L’espérance silencieuse

     Lorsque Marthe partit à la rencontre de Jésus et qu’elle lui dit savoir que Dieu lui accordera tout ce qu’il lui demandera (v. 22) Marie était resté à la maison (v. 20). Marie est absente de cette première rencontre. Et cette absence est éloquente. Elle n’est pas le fait de la désespérance. Comment pouvoir l’avancer ? Dans son geste spontané. En effet, dès que Marie entendit sa sœur lui dire que Jésus l’appelait : Marie se leva aussitôt et partit rejoindre Jésus (v. 28). Marie, sait. Marie, croit. Chacune des deux sœurs ont leur façon de croire que Dieu, en son Messie, n’a pas dit son dernier mot. Pour sa part, Jésus demeure calme au sein de cette épreuve familiale. Le texte nous apprend qu’il demeure encore deux jours à l’endroit où il se trouvait avec ses disciples (v. 6) avant d’aller rejoindre les sœurs affligées. Il semble se direintérieurement à propos de Lazare : Il ressuscitera le troisième jour comme moi je ressusciterai.

L’amour, source de vie

     L’amour crée la vie au plan charnel comme au plan spirituel. Marthe et Marie aiment leur frère de tout leur cœur. Elles ne peuvent se résigner à sa mort. Peut-être était-il le soutien, le protecteur de ses deux sœurs ? Rien ne nous empêche de l’avancer. Mais, quoi qu’il en soit, elles lui étaient très attachées par les liens du sang. Jésus aimait Lazare, nous l’avons dit. Lui non plus ne peut accepter que cette mort soit définitive. Il veut que son ami vive. Il veut pouvoir encore entrer chez lui, lui faire l’accolade fraternelle à la manière juive. Il veut que son amitié se poursuive. Il semble déjà appréhender que jamais plus il n’ira rencontrer cette famille, entrer dans cette maison pour se reposer etcauser familièrement avec ses membres. C’est là une marque d’amitié toute simple mais combien réconfortante et vivifiante.

Le geste de toute puissance de Jésus

     Si Jésus a pleuré devant les pleurs des autres, si Jésus a pleuré devant le tombeau de son ami Lazare, il veut nous dire que la foi en Lui ne fait pas cesser la souffrance. Croire n’a jamais empêché la douleur de s’installer. La foi n’anéantit pas l’humaine faiblesse. Jésus veut nous enseigner, dans cette longue histoire, peu banale mais vraie, qu’il nous faut voir la mort sous un jour différent.

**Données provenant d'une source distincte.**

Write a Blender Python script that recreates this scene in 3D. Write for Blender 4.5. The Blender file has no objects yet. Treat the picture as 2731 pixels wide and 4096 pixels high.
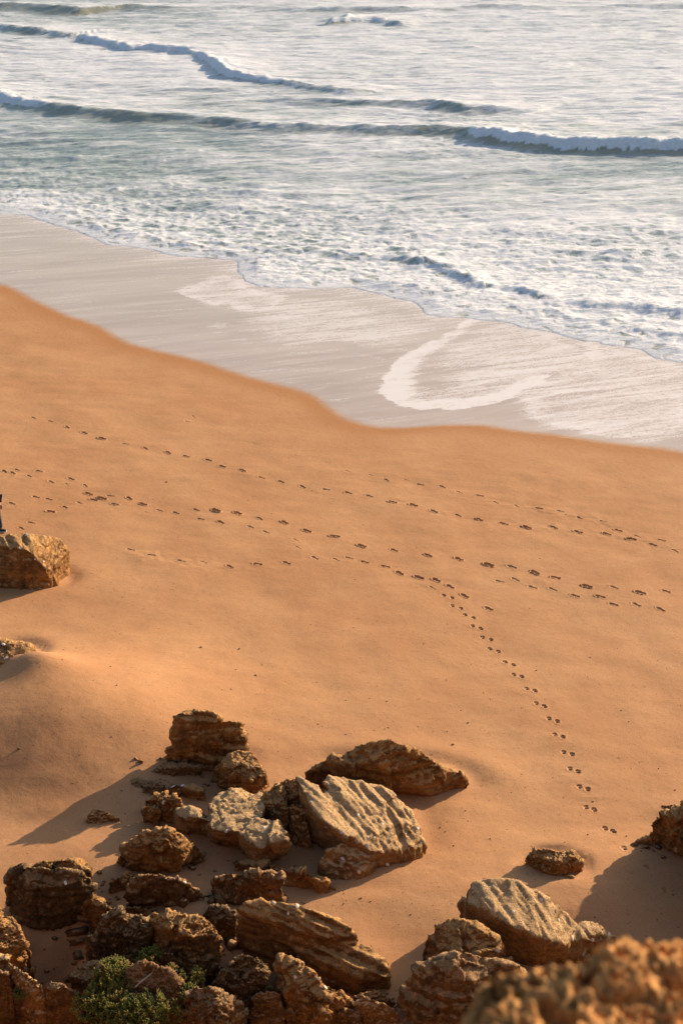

Les croyants chrétiens acceptent, sans preuve pour leur raison, de vivre un paradoxe d’une grande audace : la mort et la vie ont partie liée. Parler du retour à la vie de Lazare, c’est aussi affirmer en même temps que ce frère mort vivra un jour à jamais.

Et pour conclure

     La résurrection n’est pas une opération magique qui nous ferait échapper à la mort qui est le sort de tout homme et de toute femme. La mort est le constat de notre finitude humaine. La résurrection à la fin des temps, comme nous l’enseigne notre foi, c’est un chemin qui passe inéluctablement par la mort pour déboucher en plein soleil, sur la Vie. Elle s’apparente à la naissance du nouveau-né qui sort du sein maternel pour entrer dans un monde tout autre en poussant des cris et en pleurant. Ce qui nous fait revenir à la phrase de Jésus à Nicodème : Il vous faut naître d’en haut! (Jn 3, 7). C’est ce que le retour à la vie de Lazare vient nous annoncer. Jésus est au seuil de sa Passion. Il n’ignore pas ce qui l’attend à Jérusalem. Il ne veut pas que les siens qu’il aime, se laissent abattre par la peine et la douleur de la séparation et de la mort, mais il veut que la foi en Lui soit le fin mot de leur espérance. Jésus ne veut pas la mort mais il sait que la mort viendra pour chacun et chacune de nous. Il veut surtout que la foi en la Vie éternelle triomphe.